Ways to Build Customer Retention
Arthur Middleton Hughes
In a new global business climate, marketing has become a company’s most profitable way of expanding its size and its profits. Developing a broad, loyal customer base is increasingly important as faster media and more available marketing resources allow firms to grab larger and larger market shares of their industry. In this article, renown-marketing theorist, Arthur Middleton Hughes, writes that the loyalist customers are always a company’s most profitable. Because of this, firms should focus their marketing funds and effort towards customer retention, not acquisition.
To do this, Hughes recommends a few of his own marketing strategies. First, show persistence and sincerity in customer relations management. Hughes believes that by contacting customers who have proven interest in a company’s merchandise (i.e. one time purchasers), a company can gain trust by showing that they care about individual purchases and needs. In addition to contacting often, a firm should also make an effort to make each contact a personalized contact- sending cards and offers specifically catering to an individual’s needs. This is best achieved by creating a large database in which customer demographic as well as logistical (sales information) data are stored simultaneously. Hughes also believes that by creating loyalty programs, firms can encourage already loyal customers to stay loyal because the momentum of shifting to a new company would be too great even if the new company offered a better deal.

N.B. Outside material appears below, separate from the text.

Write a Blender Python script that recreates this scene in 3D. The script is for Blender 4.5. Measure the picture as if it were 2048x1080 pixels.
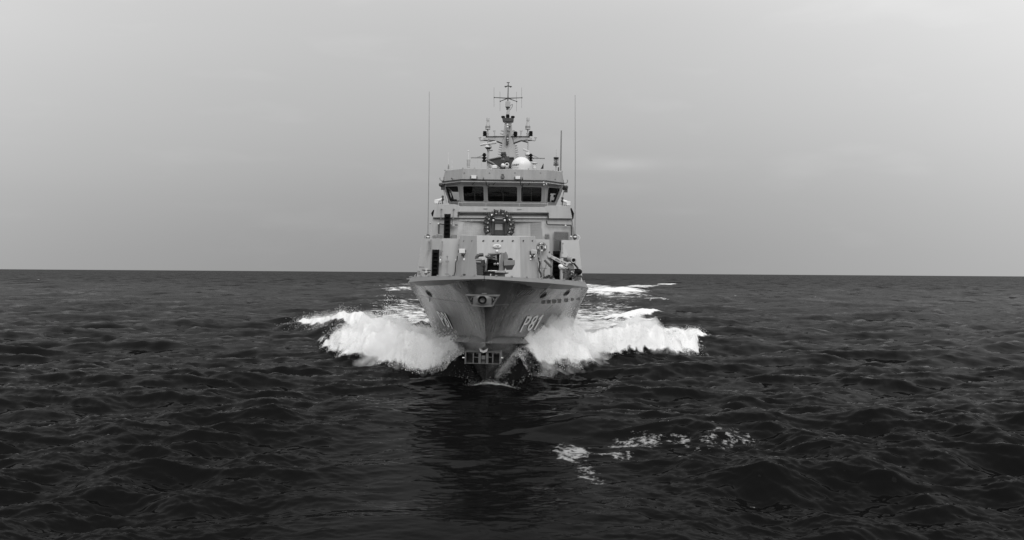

Finally, Hughes recommends two other tactics for effective marketing: utilizing multi-channel communications and keep records of customer retention rates as a result of differing strategies. Multi-channel media such as the Internet increase exposure at low costs to firms simply because of its speed and convenience. Customer retention statistics can help determine the best set of marketing strategies for a company’s particular set of customers.
Obviously, SPSS software solutions work in the interest of customer retention strategies because they help target the customers that will be most responsive to retention campaigns. Regressions and predictive models help uncover the hidden factors behind retention probabilities and scores. In addition, CHAID software and other probability segmentations can help marketers determine other useful probabilities such as “second selling” probabilities -the probability that a first time or one time buyer will buy another item given the similarities of the products and their purchasers.